We see a similar pattern in UK accounting practices, where off-the-shelf tools handle common workflows and a custom build takes over where the firm's processes diverge from the generic product. It is the same reason our AI agent services almost always start with a process audit rather than a tool selection.
How to implement AI client intake in a UK law firm
Three things need to happen before a system goes live.
A DPIA. Processing personal data from enquiries at scale, using automated triage, almost always meets the ICO threshold for a Data Protection Impact Assessment. The COLP is exposed if the firm skips this step. A DPIA does not take long to prepare, but it has to happen before the system touches live data.
A scoped intake policy. The SRA expects the firm to have documented what AI is doing in the workflow and what the human review gates are.

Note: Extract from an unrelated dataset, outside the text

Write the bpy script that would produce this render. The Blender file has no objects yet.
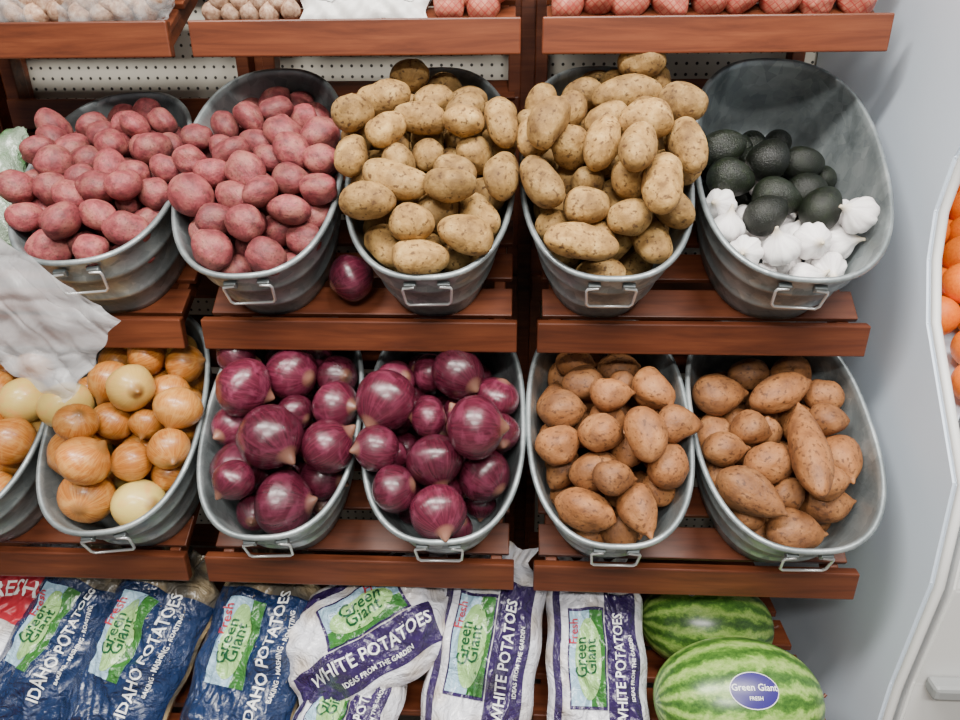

A one-page policy that names the tool, the workflows it handles, and the fee earner responsible for reviewing output is enough to show proportionate governance.
Calibration on your matter types. A generic intake agent asks generic questions. Map the specific qualifying questions for each practice area before build. Personal injury screening is different from commercial property due diligence, and the agent needs to know which it is dealing with from the first message.

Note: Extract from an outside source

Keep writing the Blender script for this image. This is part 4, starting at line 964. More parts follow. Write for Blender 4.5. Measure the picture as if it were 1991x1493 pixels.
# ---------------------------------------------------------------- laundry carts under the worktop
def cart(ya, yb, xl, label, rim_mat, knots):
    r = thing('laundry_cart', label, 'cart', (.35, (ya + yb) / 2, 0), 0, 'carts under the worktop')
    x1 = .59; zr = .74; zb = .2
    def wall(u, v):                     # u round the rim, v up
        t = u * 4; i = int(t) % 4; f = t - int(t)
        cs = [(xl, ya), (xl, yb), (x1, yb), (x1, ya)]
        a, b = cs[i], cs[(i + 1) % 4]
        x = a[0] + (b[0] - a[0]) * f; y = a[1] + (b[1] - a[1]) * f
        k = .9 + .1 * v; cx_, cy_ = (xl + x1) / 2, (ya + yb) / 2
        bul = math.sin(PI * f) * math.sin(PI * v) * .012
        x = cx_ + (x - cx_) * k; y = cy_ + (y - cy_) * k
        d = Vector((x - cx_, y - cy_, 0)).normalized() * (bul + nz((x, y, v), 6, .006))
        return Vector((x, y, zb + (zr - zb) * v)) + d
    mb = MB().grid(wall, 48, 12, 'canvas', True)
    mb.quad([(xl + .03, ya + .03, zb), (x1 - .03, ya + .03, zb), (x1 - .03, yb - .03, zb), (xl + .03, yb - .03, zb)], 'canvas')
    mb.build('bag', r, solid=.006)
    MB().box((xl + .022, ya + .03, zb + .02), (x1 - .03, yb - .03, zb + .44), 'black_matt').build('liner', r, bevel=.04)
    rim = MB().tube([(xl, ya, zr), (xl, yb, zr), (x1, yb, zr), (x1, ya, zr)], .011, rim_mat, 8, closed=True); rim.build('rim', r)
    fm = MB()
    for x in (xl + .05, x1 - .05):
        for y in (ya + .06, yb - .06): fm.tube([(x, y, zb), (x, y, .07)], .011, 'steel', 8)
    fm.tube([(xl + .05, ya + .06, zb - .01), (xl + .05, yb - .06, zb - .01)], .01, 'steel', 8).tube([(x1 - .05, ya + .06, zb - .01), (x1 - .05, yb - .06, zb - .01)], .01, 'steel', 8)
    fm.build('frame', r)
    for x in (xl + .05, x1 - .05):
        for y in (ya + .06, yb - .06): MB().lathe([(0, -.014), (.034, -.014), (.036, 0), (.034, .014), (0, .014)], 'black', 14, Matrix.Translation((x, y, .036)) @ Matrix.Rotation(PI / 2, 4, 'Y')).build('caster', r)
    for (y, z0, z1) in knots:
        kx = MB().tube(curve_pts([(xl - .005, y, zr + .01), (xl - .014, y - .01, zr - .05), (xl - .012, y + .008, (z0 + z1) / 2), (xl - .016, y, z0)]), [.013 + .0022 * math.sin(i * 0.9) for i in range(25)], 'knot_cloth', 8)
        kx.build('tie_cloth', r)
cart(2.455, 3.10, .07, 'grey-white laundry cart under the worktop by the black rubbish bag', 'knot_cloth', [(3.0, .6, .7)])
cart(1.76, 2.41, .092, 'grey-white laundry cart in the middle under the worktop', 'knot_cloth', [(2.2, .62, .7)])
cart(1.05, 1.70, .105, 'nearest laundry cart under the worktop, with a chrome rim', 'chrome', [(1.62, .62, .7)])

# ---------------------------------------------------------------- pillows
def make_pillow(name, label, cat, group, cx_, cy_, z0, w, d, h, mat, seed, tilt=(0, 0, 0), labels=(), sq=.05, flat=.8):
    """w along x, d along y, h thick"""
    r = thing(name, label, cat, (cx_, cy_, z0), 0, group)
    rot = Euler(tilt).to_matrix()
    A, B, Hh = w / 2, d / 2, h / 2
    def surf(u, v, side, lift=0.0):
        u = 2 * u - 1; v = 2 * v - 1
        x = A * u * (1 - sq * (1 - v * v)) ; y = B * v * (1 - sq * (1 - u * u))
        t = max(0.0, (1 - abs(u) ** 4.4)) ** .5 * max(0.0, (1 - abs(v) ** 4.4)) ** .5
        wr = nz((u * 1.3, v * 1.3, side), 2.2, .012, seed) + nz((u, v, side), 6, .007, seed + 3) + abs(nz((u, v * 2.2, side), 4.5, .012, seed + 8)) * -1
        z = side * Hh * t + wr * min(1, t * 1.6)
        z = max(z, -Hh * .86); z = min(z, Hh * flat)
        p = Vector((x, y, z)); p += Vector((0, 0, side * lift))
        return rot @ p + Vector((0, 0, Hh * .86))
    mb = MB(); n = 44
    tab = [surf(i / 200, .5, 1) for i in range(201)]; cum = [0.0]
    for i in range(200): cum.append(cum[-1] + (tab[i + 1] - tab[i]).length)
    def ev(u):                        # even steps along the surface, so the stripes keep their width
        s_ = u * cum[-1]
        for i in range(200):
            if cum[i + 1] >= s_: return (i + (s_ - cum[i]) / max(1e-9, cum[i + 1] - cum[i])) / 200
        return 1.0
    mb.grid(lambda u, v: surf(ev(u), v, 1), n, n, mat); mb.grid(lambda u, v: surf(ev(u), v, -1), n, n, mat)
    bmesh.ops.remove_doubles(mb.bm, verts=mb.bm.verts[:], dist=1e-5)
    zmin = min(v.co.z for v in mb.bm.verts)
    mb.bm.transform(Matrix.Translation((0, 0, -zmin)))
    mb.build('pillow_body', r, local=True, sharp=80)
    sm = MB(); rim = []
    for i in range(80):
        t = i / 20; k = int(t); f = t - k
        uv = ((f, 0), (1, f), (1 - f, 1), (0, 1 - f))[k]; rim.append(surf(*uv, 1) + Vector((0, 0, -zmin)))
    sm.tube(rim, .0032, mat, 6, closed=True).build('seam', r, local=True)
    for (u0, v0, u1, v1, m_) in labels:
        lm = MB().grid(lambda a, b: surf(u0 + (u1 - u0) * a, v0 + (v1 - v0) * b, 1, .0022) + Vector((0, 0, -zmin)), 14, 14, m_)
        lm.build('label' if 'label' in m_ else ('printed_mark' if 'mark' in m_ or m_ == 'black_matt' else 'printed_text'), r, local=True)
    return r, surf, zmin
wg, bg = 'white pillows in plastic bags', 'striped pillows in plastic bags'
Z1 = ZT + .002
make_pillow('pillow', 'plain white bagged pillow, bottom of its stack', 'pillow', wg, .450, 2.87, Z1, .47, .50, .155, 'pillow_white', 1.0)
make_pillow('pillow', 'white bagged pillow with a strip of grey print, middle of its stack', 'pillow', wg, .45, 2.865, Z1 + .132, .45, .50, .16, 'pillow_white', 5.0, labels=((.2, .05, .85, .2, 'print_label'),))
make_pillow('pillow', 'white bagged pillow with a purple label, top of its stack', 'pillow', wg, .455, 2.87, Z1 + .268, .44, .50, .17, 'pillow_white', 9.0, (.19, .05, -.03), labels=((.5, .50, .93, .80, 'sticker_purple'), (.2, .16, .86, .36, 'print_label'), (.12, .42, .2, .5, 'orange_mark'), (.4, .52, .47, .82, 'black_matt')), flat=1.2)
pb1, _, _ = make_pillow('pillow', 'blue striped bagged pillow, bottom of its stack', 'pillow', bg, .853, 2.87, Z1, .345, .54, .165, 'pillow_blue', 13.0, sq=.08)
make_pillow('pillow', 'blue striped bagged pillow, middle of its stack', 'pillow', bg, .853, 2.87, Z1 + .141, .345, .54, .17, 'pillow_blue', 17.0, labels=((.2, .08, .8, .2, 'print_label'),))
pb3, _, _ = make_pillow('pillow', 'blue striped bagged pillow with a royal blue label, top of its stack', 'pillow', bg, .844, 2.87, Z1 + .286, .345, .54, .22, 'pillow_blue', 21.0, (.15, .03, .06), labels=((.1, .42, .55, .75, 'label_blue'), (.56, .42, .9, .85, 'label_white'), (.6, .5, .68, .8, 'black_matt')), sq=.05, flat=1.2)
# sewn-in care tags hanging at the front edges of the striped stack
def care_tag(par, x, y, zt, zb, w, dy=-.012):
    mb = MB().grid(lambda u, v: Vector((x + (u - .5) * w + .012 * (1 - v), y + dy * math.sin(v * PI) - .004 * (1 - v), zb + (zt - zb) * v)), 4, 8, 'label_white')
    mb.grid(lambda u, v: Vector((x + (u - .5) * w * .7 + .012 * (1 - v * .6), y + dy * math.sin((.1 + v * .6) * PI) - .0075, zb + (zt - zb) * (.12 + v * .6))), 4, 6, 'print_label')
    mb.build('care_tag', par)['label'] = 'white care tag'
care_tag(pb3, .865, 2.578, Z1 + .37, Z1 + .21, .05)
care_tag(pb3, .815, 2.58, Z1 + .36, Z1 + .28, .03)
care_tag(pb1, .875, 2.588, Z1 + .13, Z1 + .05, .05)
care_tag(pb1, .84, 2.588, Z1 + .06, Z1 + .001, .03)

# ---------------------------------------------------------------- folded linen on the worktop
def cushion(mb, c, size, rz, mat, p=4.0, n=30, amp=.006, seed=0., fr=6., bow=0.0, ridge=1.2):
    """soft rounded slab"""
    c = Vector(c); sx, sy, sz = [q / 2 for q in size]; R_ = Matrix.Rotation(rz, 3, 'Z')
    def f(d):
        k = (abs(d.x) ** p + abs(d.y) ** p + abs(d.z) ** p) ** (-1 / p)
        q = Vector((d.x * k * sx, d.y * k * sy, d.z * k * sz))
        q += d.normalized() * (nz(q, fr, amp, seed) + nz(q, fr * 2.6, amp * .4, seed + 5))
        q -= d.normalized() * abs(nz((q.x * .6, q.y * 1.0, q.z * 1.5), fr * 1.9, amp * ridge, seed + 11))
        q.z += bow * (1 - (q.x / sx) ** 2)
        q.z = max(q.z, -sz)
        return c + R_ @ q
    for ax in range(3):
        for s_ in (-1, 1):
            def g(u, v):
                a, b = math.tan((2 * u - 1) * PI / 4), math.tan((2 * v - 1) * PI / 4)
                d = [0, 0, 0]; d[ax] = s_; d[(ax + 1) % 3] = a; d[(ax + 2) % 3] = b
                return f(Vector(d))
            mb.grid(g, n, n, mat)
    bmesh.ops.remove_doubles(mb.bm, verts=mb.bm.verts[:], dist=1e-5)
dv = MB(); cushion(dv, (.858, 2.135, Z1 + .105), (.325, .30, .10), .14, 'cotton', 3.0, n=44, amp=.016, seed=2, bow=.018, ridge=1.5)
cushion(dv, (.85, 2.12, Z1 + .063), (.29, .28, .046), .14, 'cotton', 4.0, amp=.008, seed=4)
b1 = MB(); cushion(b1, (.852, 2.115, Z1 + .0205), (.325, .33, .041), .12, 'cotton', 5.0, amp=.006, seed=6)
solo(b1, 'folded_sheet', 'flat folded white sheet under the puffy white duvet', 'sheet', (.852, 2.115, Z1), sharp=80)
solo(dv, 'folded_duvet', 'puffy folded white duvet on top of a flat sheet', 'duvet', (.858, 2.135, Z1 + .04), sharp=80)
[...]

Our AI automation service for law firms covers the full build. Intake agent, AML pack assembly, conflict screening, engagement letter generation, and a DPIA prepared alongside rather than left to the firm after the fact. If you want to see what this looks like for your practice, we are talking to firms this month at /book-a-call.
One thing to do this week: audit your current new-enquiry handling. Track how many enquiries arrive outside office hours over the next 30 days, how long the average first response takes, and where in the intake process qualified staff time is being spent. That audit is the starting point for every specification we write, and it will tell you exactly where an intake agent pays for itself.